Do this
Start at the first line of the material below and retype each line through the one containing "mk.build('heel_mark', red_ink, BOOTS[0][0])", exactly.

Data block
○ ○ ○ ○

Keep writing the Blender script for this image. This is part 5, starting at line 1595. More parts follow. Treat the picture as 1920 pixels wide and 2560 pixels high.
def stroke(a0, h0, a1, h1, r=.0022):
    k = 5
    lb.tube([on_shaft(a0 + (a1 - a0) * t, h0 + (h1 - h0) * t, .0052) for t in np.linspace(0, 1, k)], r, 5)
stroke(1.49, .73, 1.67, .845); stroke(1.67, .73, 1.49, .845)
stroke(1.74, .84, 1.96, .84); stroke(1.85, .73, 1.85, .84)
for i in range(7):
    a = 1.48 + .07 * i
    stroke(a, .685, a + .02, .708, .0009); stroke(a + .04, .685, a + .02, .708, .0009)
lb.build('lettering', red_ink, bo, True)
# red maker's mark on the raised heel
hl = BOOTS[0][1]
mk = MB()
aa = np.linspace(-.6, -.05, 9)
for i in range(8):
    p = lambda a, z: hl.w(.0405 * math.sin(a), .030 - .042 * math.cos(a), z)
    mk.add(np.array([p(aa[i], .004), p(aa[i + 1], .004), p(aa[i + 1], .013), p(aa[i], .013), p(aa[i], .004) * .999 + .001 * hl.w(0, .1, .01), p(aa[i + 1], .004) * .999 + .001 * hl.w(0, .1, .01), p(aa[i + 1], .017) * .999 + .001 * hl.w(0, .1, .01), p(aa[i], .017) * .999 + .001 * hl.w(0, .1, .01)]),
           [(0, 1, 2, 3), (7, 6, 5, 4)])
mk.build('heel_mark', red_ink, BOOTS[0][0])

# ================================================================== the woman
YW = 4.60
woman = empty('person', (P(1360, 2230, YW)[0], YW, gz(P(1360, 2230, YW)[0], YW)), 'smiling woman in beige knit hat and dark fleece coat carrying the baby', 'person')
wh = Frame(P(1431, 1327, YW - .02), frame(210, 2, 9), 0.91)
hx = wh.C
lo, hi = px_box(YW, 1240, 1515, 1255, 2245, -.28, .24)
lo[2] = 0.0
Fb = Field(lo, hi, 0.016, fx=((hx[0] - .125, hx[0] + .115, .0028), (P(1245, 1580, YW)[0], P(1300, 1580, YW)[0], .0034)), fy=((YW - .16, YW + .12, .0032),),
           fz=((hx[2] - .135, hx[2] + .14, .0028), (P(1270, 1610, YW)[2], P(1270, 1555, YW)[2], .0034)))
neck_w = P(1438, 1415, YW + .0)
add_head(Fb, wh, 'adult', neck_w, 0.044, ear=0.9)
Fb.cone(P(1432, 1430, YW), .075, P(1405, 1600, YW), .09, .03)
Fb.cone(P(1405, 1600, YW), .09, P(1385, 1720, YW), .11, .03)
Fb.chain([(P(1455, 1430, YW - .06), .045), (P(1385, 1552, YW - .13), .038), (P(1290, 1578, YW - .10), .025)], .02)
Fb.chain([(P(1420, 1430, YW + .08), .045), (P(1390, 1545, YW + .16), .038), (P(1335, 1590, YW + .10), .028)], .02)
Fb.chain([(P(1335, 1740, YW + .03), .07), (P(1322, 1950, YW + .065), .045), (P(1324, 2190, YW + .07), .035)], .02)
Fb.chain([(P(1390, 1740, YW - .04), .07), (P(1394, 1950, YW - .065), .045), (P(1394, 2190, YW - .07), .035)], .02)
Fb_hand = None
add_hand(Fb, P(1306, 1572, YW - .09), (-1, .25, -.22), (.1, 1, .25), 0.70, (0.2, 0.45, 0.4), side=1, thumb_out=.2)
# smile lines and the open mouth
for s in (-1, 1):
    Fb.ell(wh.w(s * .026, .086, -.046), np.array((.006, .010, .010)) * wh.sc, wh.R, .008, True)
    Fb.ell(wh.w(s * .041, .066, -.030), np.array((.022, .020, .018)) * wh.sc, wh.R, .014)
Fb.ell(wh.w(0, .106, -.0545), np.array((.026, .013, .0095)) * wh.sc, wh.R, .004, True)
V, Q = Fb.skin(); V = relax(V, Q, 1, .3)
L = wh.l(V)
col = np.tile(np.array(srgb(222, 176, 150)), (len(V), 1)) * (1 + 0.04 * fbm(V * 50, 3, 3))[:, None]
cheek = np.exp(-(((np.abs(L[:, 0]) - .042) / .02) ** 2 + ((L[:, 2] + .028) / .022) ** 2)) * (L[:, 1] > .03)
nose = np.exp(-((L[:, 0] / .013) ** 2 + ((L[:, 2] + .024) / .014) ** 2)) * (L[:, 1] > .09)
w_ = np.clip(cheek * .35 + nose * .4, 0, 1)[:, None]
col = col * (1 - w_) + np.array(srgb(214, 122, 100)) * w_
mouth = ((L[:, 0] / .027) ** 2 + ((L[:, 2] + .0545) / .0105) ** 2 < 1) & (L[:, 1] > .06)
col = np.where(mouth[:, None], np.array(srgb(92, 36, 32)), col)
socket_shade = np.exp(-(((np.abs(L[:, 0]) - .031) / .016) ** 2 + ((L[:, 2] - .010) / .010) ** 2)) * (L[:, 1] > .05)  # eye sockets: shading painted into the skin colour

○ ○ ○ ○

Solution for this exercise
Keep writing the Blender script for this image. This is part 5, starting at line 1595. More parts follow. Treat the picture as 1920 pixels wide and 2560 pixels high.
def stroke(a0, h0, a1, h1, r=.0022):
    k = 5
    lb.tube([on_shaft(a0 + (a1 - a0) * t, h0 + (h1 - h0) * t, .0052) for t in np.linspace(0, 1, k)], r, 5)
stroke(1.49, .73, 1.67, .845); stroke(1.67, .73, 1.49, .845)
stroke(1.74, .84, 1.96, .84); stroke(1.85, .73, 1.85, .84)
for i in range(7):
    a = 1.48 + .07 * i
    stroke(a, .685, a + .02, .708, .0009); stroke(a + .04, .685, a + .02, .708, .0009)
lb.build('lettering', red_ink, bo, True)
# red maker's mark on the raised heel
hl = BOOTS[0][1]
mk = MB()
aa = np.linspace(-.6, -.05, 9)
for i in range(8):
    p = lambda a, z: hl.w(.0405 * math.sin(a), .030 - .042 * math.cos(a), z)
    mk.add(np.array([p(aa[i], .004), p(aa[i + 1], .004), p(aa[i + 1], .013), p(aa[i], .013), p(aa[i], .004) * .999 + .001 * hl.w(0, .1, .01), p(aa[i + 1], .004) * .999 + .001 * hl.w(0, .1, .01), p(aa[i + 1], .017) * .999 + .001 * hl.w(0, .1, .01), p(aa[i], .017) * .999 + .001 * hl.w(0, .1, .01)]),
           [(0, 1, 2, 3), (7, 6, 5, 4)])
mk.build('heel_mark', red_ink, BOOTS[0][0])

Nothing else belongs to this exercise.